We spent a lot of time with the chickens during the first few months, getting to know them and letting them get used to us. I realised just how funny, silly and incredibly cute chickens could be.
They lived in the small run happily for about three months, when a bout of feather-pecking made us realise they were growing fast and needed more space. Happily our big bare garden had, over the summer, become a lawn!
We quickly installed a high chicken wire fence along the garden next to the shed, and added chicken wire all the way around the garden. Then we released them into their new plot of land…
Needless to say, they loved it. Grass! Lots and lots of delicious new grass, which they loved scratching around in for grubs, and digging holes in to take dust baths. They also very much enjoyed the peas and beans we had recently planted around the edge of the garden. Hmph!
As Autumn approached they began to grow from young chicks to proper grown-up chickens, and we learned that they loved pasta, cucumber, mashed potato, blackberries and damsons…
Then, in around October, Queenie started laying! A month later, Pearl joined in, although her eggs were a lot smaller.
Throughout the Autumn and Winter, we continued to spend time in the garden with the chickens. This was easy with all the space they had, and they would often “help” me to collect eggs and clear out their nest boxes…
Then, without us really noticing, it became apparent that Homie had grown into a beautiful cockerel!
As cockerels go, he’s not very authoritative – probably because he is a bantam and has two large chickens to contend with in Queenie and Verena. But he does his best, and I love to see him gallantly clucking for the others to come over when he finds something delicious to eat. What a little gentleman!
In the Spring, Verena joined in the egg party, and began to lay green eggs! Here they are altogether, with a Lego man for scale…
The next development came a couple of months ago, when we decided to give the chickens a little bit more room again, and different things to jump onto and explore. Although they love grass, we felt that they should have more space to investigate; trees, rocks and branches.
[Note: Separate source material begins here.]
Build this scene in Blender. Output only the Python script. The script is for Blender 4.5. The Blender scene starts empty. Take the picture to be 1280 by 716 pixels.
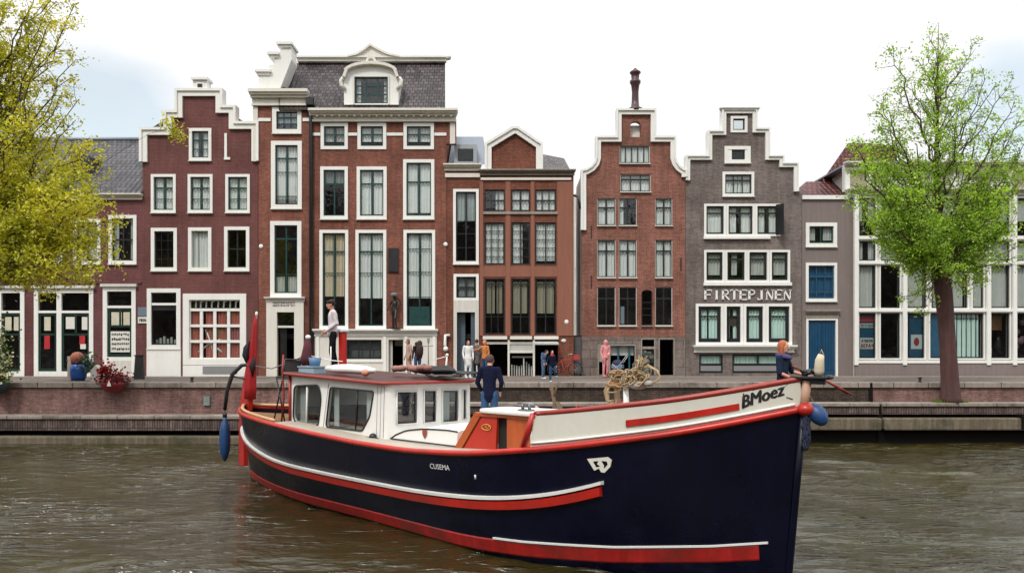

So we sectioned off a further part of the garden with chicken wire and let them in…
At one point we thought we’d lost Verena, but we eventually found her nesting in the privet!
We began to find eggs not only in the nest boxes, but also dotted around in the undergrowth. The chickens certainly settled into this part of the garden very quickly, which we think means they like it there.
And that brings us up to now. Chickens are certainly a challenge; we are currently negotiating with a broody hen and trying to ensure that Queenie doesn’t eat all the food. We have to keep an eye out for the neighbours’ cats and have fashioned a homemade water-squirter. But the benefits of keeping chickens far outweigh any negative points. We currently have eggs every day, and are eating a lot of cake and omelettes. They are incredibly funny, and excellent company. There is nothing better on a sunny day than taking a chair into the garden and relaxing with them. They even have a little friend, who we often see hanging out with them of an afternoon…
We are planning to get more chickens in future, and thinking about hatching some of Pearl’s eggs into tiny little grey-and-white bantams. I am very grateful that we have the space and time to keep them. If you have that, too, I highly recommend getting some. You’ll be surprised at how attached you become. They may even be your new best friends.